Friday, February 22, 2008

Downer post.

I am, quite frankly, tired of being fat.

There are no two ways about this. I am not just overweight, I am fat. The simple fact is that I gained a lot of weight with my 5 pregnancies (I know y'all are saying WHAT? 5? But you only have 3 kids! - two didn't make it, and please don't tell me you're sorry, it was a long time ago and I'm coping with it). I started doing Weight Watchers a month before I got pregnant with Josie, and I'd lost close to 10 lbs in 4 weeks, which was a step in the right direction - losing it slowly, the healthy way; through diet and exercise. I think I'm going to try and start that back up again. I'm tired of being this big and getting depressed every time I look at clothes in my size. I don't want my kids to be ashamed of their mother around their friends, just because of the way I look. I don't want to be putting my own life at risk because of my weight. I am so unhealthy it's pathetic.
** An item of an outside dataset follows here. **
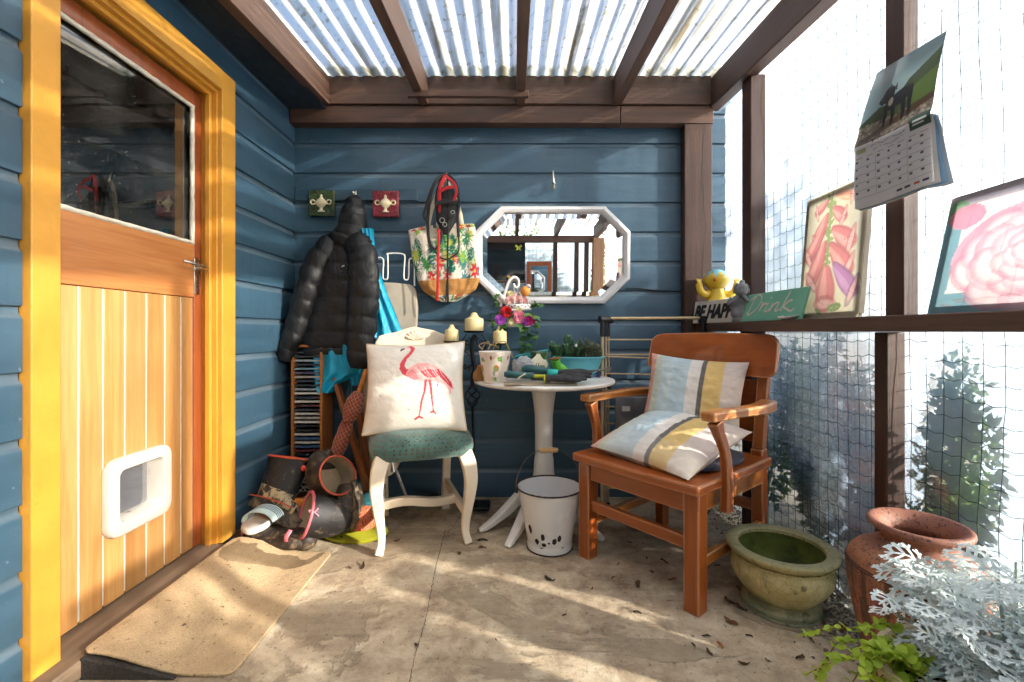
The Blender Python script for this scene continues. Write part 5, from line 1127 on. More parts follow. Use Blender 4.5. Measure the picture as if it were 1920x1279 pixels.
for i, (px, py, r_, mm) in enumerate(((949, 585, .030, m_red2), (938, 599, .028, m_pur), (972, 594, .034, m_pnk), (988, 602, .026, m_pur), (993, 600, .028, m_mag), (958, 602, .018, m_yel), (973, 582, .016, m_yel), (955, 563, .022, m_lp), (966, 560, .024, m_lp), (978, 562, .022, m_lp), (985, 565, .018, m_lp), (957, 551, .016, m_yel))): petal_flower(at(px, py, FY - (.085 if py > 570 else .03)), r_, mm, 3, 'blossom', i)
# small bird and a pale ball on the rim
bd = thing('ornament_bird', 'small orange and white bird ornament perched on the flower cage', 'ornament', at(987, 553, FY - .02))
part('body', MB().ball(at(985, 546, FY - .03), (.027, .022, .030), 16, 12, Matrix.Rotation(R(25), 3, 'Y')), M_plain('bird_orange', '#c98230', .6, .15), bd, smooth=60)
part('head', MB().ball(at(990, 538, FY - .03), (.016, .016, .016), 14, 10), M_plain('bird_grey', '#a9a9ac', .6, .1), bd, smooth=60)
part('beak', MB().tube([at(992.5, 538, FY - .045), at(994.5, 539, FY - .055)], [.0035, .0005], 6), m_crack, bd)
single('ornament_egg', MB().ball(at(941, 558, FY - .03), (.021, .018, .017), 14, 10), M_plain('pale_egg', '#c9c2bb', .5, .1), 'pale egg shaped ornament at the left of the flower cage', 'ornament', at(941, 558, FY - .03), smooth=60)
ivl = [MB().add([(0, 0, 0), (.35, .02, .12), (.5, 0, .45), (.18, .03, .5), (0, 0, 1), (-.18, .03, .5), (-.5, 0, .45), (-.35, .02, .12), (0, .06, .4)], [(0, 1, 8), (1, 2, 8), (2, 3, 8), (3, 4, 8), (4, 5, 8), (5, 6, 8), (6, 7, 8), (7, 0, 8)]).mesh('ivy_leaf', 80)]
def leaf_obj(name, me, p, size, d, mat, parent, roll=0.0):
    """place a shared leaf mesh: grows along d"""
    q = Vector(d).normalized().to_track_quat('Z', 'Y') @ Euler((0, 0, roll)).to_quaternion()
    M = Matrix.LocRotScale(Vector(p), q, Vector((size,)*3)); o = bpy.data.objects.new(name, me); C.objects.link(o); o.parent = parent
    if not me.materials: me.materials.append(mat)
    o.matrix_local = Matrix.Translation(-Vector(parent.location)) @ M
    return o
vines = [[(940, 590), (928, 600), (926, 625), (932, 650), (930, 668)], [(950, 610), (944, 630), (950, 655), (946, 676)], [(995, 590), (1003, 605), (1004, 625), (1000, 640)], [(985, 612), (988, 635), (985, 655), (1000, 668), (1002, 680)], [(978, 612), (980, 640), (976, 665)], [(935, 575), (928, 562), (934, 550)], [(998, 575), (1006, 568), (1014, 572)], [(1000, 620), (990, 640), (996, 655)]]
rl = random.Random(5)
for vn in vines:
    P = spline([at(a, b, FY - .01 + rl.uniform(-.03, .02)) for a, b in vn], 6); part('ivy_stem', MB().tube(P, .0013, 4), m_vine, fg, smooth=60)
    for p in P[1::2]:
        for _ in range(2): leaf_obj('ivy_leaf', ivl[0], p, rl.uniform(.022, .042), (rl.uniform(-1, 1), rl.uniform(-1, .1), rl.uniform(-1, .5)), m_ivy, fg, rl.uniform(-1, 1))
for px, py, dx, dz in ((960, 588, -.5, -1), (984, 588, .7, -.3), (962, 590, -.9, .2), (974, 604, .1, -1), (940, 588, -1, -.3), (945, 606, -.5, -1), (1000, 592, .8, -.6)): leaf_obj('ivy_leaf', ivl[0], at(px, py, FY - .075), .062, (dx, -.5, dz), m_ivy, fg, rl.uniform(-.5, .5))

# ------------------------------------------------------------------ things on the table
def ontable(px, Y): return Vector(((px - CX)/F*Y, Y, TZ + .001))
# garden print pot
pg = Paint(360, 120, '#d8cbbd'); pg.fuzz(.05, 5, 2); r3 = np.random.default_rng(3)
def sprig(cx_, cy_, s_=1):
    for k in range(14): a = r3.uniform(0, 6.3); pg.ell(cx_ + .016*s_*math.cos(a)*r3.random(), cy_ + .10*s_*math.sin(a)*r3.random(), .008*s_, .03*s_, ['#4f8a2e', '#79ad45', '#3c7030'][k % 3], rot=a)
for i in range(5):
    o_ = i*.2; sprig(o_ + .155, .78); sprig(o_ + .105, .15); pg.ell(o_ + .115, .47, .035, .10, '#9c8f80'); pg.ell(o_ + .115, .50, .032, .085, '#7d8a3e'); pg.ell(o_ + .12, .53, .02, .05, '#a8622c'); pg.ell(o_ + .09, .34, .015, .09, '#8a8178'); pg.line([(o_ + .14, .42), (o_ + .16, .28)], .006, '#9b9288')
    pg.ell(o_ + .06, .82, .010, .07, '#8a2c2c'); pg.line([(o_ + .085, .80), (o_ + .105, .88), (o_ + .12, .90)], [.014, .006, .012], '#b3774c'); pg.ell(o_ + .075, .12, .016, .07, '#c7b8a2')
gp = thing('print_pot', 'cream plant pot printed with herbs and garden tools on the table', 'plant pot', ontable(928, 2.12)); gp.rotation_euler = (0, 0, R(20))
mb = MB(); rings = []; cols = []
for i in range(41):
    f = i/40; r_ = .052 + .023*f
    rings.append([(r_*math.cos(2*PI*k/160), r_*math.sin(2*PI*k/160), .142*f) for k in range(161)]); cols += [(k/160, f) for k in range(161)]
mb.loft(rings, False, False, closed=False); cols = np.array(cols); mb.c = pg.at(cols[:, 0], cols[:, 1]); m_glz = M_vcol('glazed_print', .35, 0, .05, 60, .5, .3)
part('wall', mb, m_glz, gp, world=False, smooth=80); part('lip', MB().lathe([(.074, .138), (.0755, .142), (.0735, .1435), (.070, .141), (.066, .10)], 48), m_white, gp, world=False, smooth=50)
part('soil', MB().lathe([(0, .128), (.04, .130), (.0705, .122)], 24).jitter(.005, 40), M_plain('dark_potting_soil', '#1c1612', .95, .4, 60, .8, 90), gp, world=False, smooth=60)
m_dry = M_plain('dried_stalk', '#a58a5c', .8, .2)
dr = thing('dried_stalks', 'curled dry brown stalks in the printed pot', 'dried plant', ontable(928, 2.12) + Vector((0, 0, .128)))
for P in ([(905, 655), (898, 648), (910, 643), (925, 648)], [(925, 655), (930, 645), (945, 640), (952, 650), (957, 662), (963, 672)], [(915, 655), (922, 646), (934, 652)], [(905, 652), (915, 640), (920, 648), (930, 640)]): part('stalk', MB().tube(spline([at(a, b, 2.1 + .02*rl.random()) for a, b in P], 5), .0025, 5), m_dry, dr, smooth=60)
# slab of agate-like stone at the left edge
single('stone_slice', MB().prism([(-.032, 0), (.035, 0), (.04, .03), (.025, .055), (.015, .062), (.005, .08), (-.012, .076), (-.022, .055), (-.035, .04), (-.038, .015)], .012).xf(TR(ontable(902, 2.17), R(-14), 0, R(15))), M_plain('amber_stone', '#9c6a2c', .4, .3, 30, .2, 60), 'amber coloured stone slice leaning behind the printed pot', 'stone', ontable(902, 2.17), bevel=.003)
# hose coil
hs = thing('hose_coil', 'coil of teal garden hose on the table behind the coffee jar', 'hose', ontable(990, 2.38))
cc_ = at(995, 668, 2.38)
for k in range(3): part('loop', MB().tube([cc_ + Vector((.085*math.cos(a) + .006*k, .05*math.sin(a), -.012 + .012*k + .02*math.sin(a*1 + k))) for a in (2*PI*i/32 for i in range(33))], .006, 7), M_plain('teal_hose', '#1f8a8f', .4, .1) if k == 0 else bpy.data.materials['teal_hose'], hs, smooth=60)
# grey fluffy cloth
m_fluff = M_plain('grey_fleece', '#a6a5a6', .95, .15, 40, 1.0, 160, sheen=.4, bdist=.01)
single('fleece_cloth', MB().ball((0, 0, 0), (.055, .035, .042), 28, 18).jitter(.026, 22).jitter(.007, 70).xf(TR(ontable(980, 2.17) + Vector((0, 0, .072)), 0, R(-20), 0)), m_fluff, 'crumpled grey fleecy cloth on the table beside the printed pot', 'cloth', ontable(980, 2.17), smooth=80)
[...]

What brought on this realization, you ask? I think about it a lot, but the straw that broke the camel's proverbial back came today. I saw an old friend (Julie C.) out and about in the mall, and I haven't seen her since 1995. She looks terrific - the same as she did in school, but prettier - and I hesitated and didn't say anything to her because I was ashamed of how I looked. The hardest part of all this is going to be getting the exercise in, since I have a 2 year old attached to my hip all day, every day. Before I had her, Jason would watch the older 2 girls and I would speed walk 3 miles at Community Park (we lived within walking distance). He also did not work then, so I had plenty of time to come home from work, give him the kids, and de-stress with my walking and my mp3 player. Now he works and I have no car. =( what to do, short of buying a yoga dvd and attempting it at home?

In other news, we've decided to try a new church - one that has a Saturday service. Tomorrow we're going to try out Northside, and hopefully we'll be happy with it and start going regularly.

As for me, I feel down in the dumps now, even though I had a fan-friggin'-tastic day before I saw my old friend. Now it's time for me to retreat to the den of self-loathing (otherwise known as my bedroom) and re-watch Perfect Strangers in a feeble attempt to cheer myself up. When that doesn't work, I'll pop in my favorite movie of all time (Breakfast at Tiffany's) and snuggle up in my flannel pj's under my down comforter and try to drift into oblivion.

...wow, that came off way more self-pitying than I wanted it to, didn't it? Those are the breaks, kid...

1 comments:

Mrs. Wesely said...

I have many things to comment. First...I would love to run into Julie again. We lost touch about five or six years ago....I became a workaholic and missed a move of hers I think....

Second..You know all too well that I have been there with the weight issue. I have managed to maintain a "comfortable, yet still need to lose 10-15 pounds" body for the past few years. It is a daily battle and I have good ones and bad ones. Here's what has worked for me in the past: I try to do things to be healthy and focus on that rather than the weight loss. When I took my mind away from the weight, it became a perk. Good luck with whatever you decide to follow....You can reach your goals!!